Invisible Decays of the Supersymmetric Higgs and Dark Matter

TL;DR

This paper explores how light supersymmetric particles can cause the Higgs boson to decay invisibly into neutralinos, affecting its detection prospects at colliders and constraining supersymmetric parameter space.

Contribution

It analyzes the impact of light sparticles on Higgs decays and identifies parameter regions where Higgs detection via gamma gamma channel is hindered, providing new insights into supersymmetric phenomenology.

Findings

Invisible Higgs decays into neutralinos can suppress gamma gamma signals.

Certain parameter regions allow acceptable relic density with reduced gamma gamma branching ratio.

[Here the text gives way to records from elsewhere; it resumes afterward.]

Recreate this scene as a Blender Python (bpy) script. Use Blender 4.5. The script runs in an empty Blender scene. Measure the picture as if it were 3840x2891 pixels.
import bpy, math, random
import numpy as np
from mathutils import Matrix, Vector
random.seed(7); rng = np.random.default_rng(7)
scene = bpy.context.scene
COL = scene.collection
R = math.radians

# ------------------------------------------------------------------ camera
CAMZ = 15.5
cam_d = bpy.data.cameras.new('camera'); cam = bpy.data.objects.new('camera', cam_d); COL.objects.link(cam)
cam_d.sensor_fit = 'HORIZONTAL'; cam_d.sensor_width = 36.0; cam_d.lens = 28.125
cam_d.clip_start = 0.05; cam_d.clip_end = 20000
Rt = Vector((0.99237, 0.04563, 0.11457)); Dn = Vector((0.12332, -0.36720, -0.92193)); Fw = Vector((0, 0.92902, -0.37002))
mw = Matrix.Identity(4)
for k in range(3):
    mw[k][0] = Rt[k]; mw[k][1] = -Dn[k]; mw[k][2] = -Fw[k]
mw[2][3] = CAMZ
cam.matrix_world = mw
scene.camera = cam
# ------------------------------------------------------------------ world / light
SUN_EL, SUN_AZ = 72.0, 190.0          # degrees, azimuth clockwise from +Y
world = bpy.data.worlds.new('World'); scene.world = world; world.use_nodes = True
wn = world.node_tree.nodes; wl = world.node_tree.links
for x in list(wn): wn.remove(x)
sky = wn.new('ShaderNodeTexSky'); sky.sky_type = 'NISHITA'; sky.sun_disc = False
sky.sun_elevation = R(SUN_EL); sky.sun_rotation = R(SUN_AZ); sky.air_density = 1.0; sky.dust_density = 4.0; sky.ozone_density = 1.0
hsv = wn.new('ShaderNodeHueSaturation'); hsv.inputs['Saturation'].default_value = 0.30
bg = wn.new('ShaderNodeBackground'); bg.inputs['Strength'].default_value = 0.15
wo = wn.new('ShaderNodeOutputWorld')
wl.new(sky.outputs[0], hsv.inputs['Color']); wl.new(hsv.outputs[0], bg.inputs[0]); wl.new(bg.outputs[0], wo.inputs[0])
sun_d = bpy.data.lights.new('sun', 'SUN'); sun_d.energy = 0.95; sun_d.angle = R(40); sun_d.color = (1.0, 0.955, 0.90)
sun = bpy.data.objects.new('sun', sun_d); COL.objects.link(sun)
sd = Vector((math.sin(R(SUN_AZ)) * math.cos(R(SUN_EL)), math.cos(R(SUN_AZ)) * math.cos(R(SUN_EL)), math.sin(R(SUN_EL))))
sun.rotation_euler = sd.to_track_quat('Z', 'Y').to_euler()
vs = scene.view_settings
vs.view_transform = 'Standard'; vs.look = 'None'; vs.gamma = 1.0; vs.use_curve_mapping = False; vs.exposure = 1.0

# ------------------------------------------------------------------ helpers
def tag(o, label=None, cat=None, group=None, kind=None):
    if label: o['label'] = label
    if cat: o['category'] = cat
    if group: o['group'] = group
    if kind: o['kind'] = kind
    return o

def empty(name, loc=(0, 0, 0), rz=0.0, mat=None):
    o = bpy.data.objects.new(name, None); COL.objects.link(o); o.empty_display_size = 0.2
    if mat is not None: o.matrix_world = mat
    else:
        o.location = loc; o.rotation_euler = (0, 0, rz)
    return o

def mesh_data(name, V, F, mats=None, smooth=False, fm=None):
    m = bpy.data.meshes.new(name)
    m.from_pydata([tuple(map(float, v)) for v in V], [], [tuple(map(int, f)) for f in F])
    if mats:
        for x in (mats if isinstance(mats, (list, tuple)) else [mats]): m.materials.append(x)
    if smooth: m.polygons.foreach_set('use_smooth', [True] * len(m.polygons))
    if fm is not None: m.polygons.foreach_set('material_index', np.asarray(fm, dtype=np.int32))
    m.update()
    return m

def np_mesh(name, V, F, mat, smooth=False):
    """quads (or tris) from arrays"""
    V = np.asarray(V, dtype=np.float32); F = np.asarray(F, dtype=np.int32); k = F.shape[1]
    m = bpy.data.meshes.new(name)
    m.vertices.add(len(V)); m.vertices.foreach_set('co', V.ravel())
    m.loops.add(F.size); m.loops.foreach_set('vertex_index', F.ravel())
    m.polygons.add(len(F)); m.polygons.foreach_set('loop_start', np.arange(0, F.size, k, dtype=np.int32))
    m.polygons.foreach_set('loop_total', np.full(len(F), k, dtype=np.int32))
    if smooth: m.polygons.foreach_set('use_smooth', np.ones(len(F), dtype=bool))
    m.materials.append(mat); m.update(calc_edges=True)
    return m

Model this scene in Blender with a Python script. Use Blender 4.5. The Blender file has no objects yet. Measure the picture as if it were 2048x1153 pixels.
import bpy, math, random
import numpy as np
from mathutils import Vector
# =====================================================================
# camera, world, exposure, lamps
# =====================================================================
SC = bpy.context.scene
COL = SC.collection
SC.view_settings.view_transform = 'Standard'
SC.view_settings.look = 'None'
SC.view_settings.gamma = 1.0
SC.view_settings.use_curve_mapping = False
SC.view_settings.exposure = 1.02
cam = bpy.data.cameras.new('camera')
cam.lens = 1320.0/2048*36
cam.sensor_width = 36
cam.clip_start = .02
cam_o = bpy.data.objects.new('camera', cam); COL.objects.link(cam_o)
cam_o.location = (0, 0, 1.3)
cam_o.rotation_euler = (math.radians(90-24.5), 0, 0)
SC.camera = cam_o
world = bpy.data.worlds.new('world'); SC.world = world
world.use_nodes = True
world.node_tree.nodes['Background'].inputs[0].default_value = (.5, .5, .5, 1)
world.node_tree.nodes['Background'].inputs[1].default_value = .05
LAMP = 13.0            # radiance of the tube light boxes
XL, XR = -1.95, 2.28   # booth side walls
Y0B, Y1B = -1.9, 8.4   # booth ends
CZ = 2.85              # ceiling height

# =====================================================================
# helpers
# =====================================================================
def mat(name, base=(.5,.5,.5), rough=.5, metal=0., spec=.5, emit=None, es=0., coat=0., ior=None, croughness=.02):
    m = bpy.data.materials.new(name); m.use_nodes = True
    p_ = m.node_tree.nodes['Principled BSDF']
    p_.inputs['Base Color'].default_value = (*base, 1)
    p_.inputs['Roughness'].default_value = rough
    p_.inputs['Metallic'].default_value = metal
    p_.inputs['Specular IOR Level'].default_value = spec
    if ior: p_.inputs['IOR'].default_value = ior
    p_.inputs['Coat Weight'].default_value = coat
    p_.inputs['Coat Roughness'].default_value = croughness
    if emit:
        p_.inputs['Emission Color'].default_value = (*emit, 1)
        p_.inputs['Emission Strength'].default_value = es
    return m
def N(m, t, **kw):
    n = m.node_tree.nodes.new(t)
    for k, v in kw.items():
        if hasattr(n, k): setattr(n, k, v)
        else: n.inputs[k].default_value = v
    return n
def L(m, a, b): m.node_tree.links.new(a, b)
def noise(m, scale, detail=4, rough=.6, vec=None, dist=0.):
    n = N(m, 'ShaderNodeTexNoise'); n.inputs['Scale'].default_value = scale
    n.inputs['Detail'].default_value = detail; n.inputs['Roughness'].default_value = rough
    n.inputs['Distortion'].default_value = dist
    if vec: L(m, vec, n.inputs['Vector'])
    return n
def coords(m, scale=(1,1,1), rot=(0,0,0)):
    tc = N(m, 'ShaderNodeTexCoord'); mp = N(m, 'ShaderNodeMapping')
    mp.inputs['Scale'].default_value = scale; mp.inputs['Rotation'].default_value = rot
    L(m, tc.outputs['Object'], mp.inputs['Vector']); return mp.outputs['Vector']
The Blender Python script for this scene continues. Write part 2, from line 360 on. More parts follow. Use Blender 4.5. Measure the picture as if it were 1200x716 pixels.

Lower limits on U(1) gaugino mass M_1 are established independently of other parameters.

Abstract

We discuss effects of the light sparticles on decays of the lightest Higgs in a supersymmetric model with nonuniversal gaugino masses at the high scale, focusing on the `invisible' decays into neutralinos. These can impact significanlty the discovery possibilities of the lightest Higgs at the LHC. We show that due to these decays, there exist regions of the $M_2-\mu$ space where the B.R. $(h \to \gamma \gamma)$ becomes dangerously low even after imposing the LEP constraints on the sparticle masses, implying a possible preclusion of its discovery in the $\gamma \gamma$ channel. We find that there exist regions in the parameter space with acceptable relic density and where the ratio ${B.R. (h \to \gamma \gamma)_{SUSY} \over B.R. (h \to \gamma \gamma)_{SM}}$ falls below 0.6, implying loss of signal in the $\gamma \gamma$ channel. These regions correspond to $\tilde \chi_1^+, \tilde \chi_2^0$ masses which should be accessible already at the Tevatron. Further we find that considerations of relic density put lower limit on the U(1) gaugino mass parameter $M_1$ independently of $\mu, \tan \beta$ and $m_0$.